"The best laid schemes of mice and men
Gang aft agley;"

and why not hen's? We think so. If turkeys be kept in the premises, the females can also be accommodated in these boxes, as they are fond of laying in company with the hens, and frequently in the same nests, only that they require larger entrances into them; or, a tier of boxes may be made on the ground, for their convenience.

A door leads from the rear of this room into the roosting apartment, through which is a passage to the back side of the building, and a door opposite, leading out into the yard. On each side of this passage are roosts, rising, each behind and above the other, 18 inches apart. The lowest roosts may be three feet from the ground, and the highest six feet, that they may easily fly from one to the other; and in this way they may all be approached, to catch the fowls, when required. For the roosts, slender poles, two to three inches in diameter—small trees, cut from the woods, with the bark on, are the best—may be used; and they should be secured through augur holes in board slats suspended from the floor joists overhead. This apartment should be cleaned out as often as once a fortnight, both for cleanliness and health—for fowls like to be clean, and to have pure air. A flight of stairs may be made in one corner of the front room, to go into the chamber, if preferred; but a swing ladder, hung by one end, with hinges, to the joists above, is, for such purpose, a more cleanly mode of access; which, when not in use, may be hooked up to the under side of the floor above; and a trap door, shutting into the chamber floor, and also hung on hinges, will accommodate the entrance.

For feeding troughs, we have seen many ingenious contrivances, and among them, possibly, a Yankee patent, or two; but all these we put aside, as of little account. A common segar box, or any other cast-off thing, that will hold their food, is just as good as the most complicated invention; and, in common feeding, there is no better mode than to scatter abroad their corn, and let them pick it up at their pleasure—when spread on a clean surface. We think, also, that, except for fattening poultry, stated hours of feeding are best for the birds themselves, and that they be fed only such quantity as they will pick up clean. Water should, if possible, be kept constantly by them; and if a small running stream could pass through the yard, all the better.

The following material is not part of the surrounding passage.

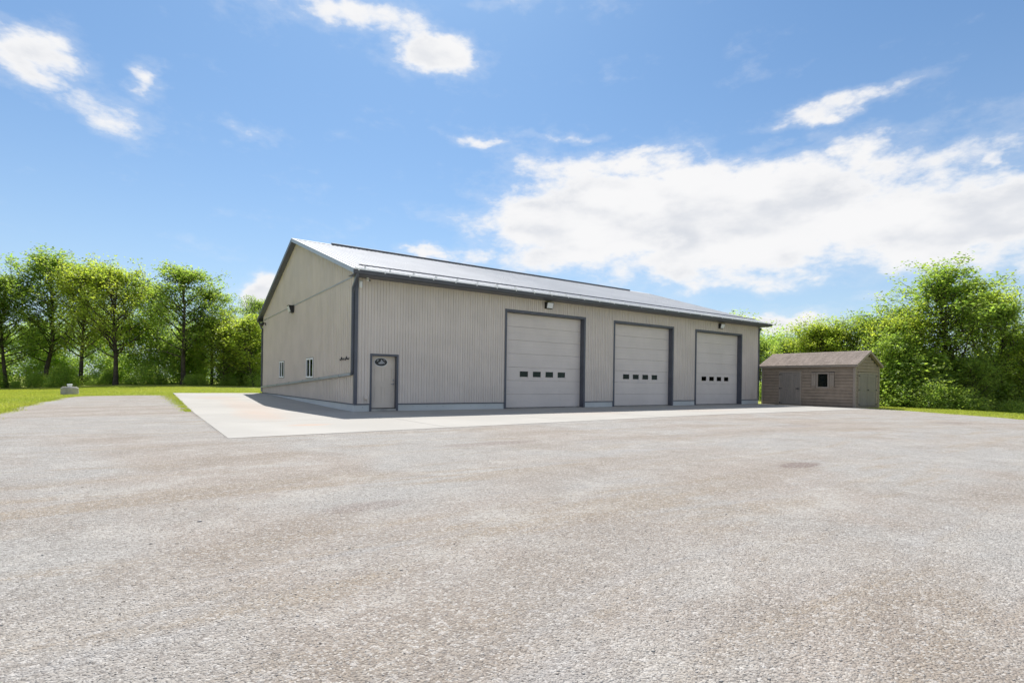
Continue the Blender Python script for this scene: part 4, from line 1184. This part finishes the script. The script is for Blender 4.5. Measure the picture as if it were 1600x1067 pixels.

If it be desirable to have fresh eggs during winter—and that is certainly a convenience—a box stove may be set in the living room, and properly protected by a grating around it, for warming the living apartment. It may be remarked, however, that this winter-laying of hens is usually a forcing business. A hen will lay but about a given number of eggs in a year; say a hundred—we believe this is about the number which the most observant of poultry-keepers allow them—and what she lays in winter must be subtracted from the number she would otherwise lay in the spring, summer, or autumn. Yet a warm house will, laying, aside, keep the fowls with less food, and in greater comfort, than if cold, and left to their own natural warmth.

There is usually little difficulty in keeping hens, turkies, ducks, and geese together, in the same inclosure, during winter and early spring, before the grass grows. But geese and turkies require greater range during the warm season than the others, and should have it, both for convenience to themselves and profit to their owners. For winter quarters, low shelters may be made for the water-fowls in the yards, and the turkies will frequently prefer to share the shelter of the hens, on the roosts in the house. Guinea-hens—cruel, vindictive things, as they are—should never be allowed within a common poultry yard. Always quarrelsome, and never quiet, they should take to the farmyard, with the cattle, where they may range at will, and take their amusement in fisticuffs with each other, at pleasure. Neither should peacocks be allowed to come into the poultry inclosures, during the breeding season; they are anything but amiable in their manners to other birds.

With the care and management of the poultry department, after thus providing for their accommodation, it is not our province to interfere; that is a subject too generally understood, to require further remark. Nor need we discuss the many varieties of poultry which, at the present time, so arrest the attention of many of our good country people; and we will leave so important a subject to the meditations of the "New England Poultry Society," who have taken the gallinaceous, and other tribes under their special cognizance, and will, doubtless, in due time, illumine the world with various knowledge in this department of rural economy, not yet "dreamt of in our philosophy." The recently published poultry books, too, with an amplitude and particularity in the discussion of the different breeds and varieties, which shuts all suspicions of self-interest into the corner, have given such a fund of information on the subject, that any further inquiry may, with entire good will, be turned over to their pages.


[ THE DOVECOTE.]

This is a department, in itself, not common among the farm buildings, in the United States; and for the reason, probably, that the domestic pigeon, or house-dove, is usually kept more for amusement than for profit—there being little actual profit about them—and is readily accommodated in the spare lofts of sheds and out-buildings devoted to other purposes. Pigeons, however, add to the variety and interest of the poultry department; and as there are many different breeds of them, they are general favorites with the juveniles of the family.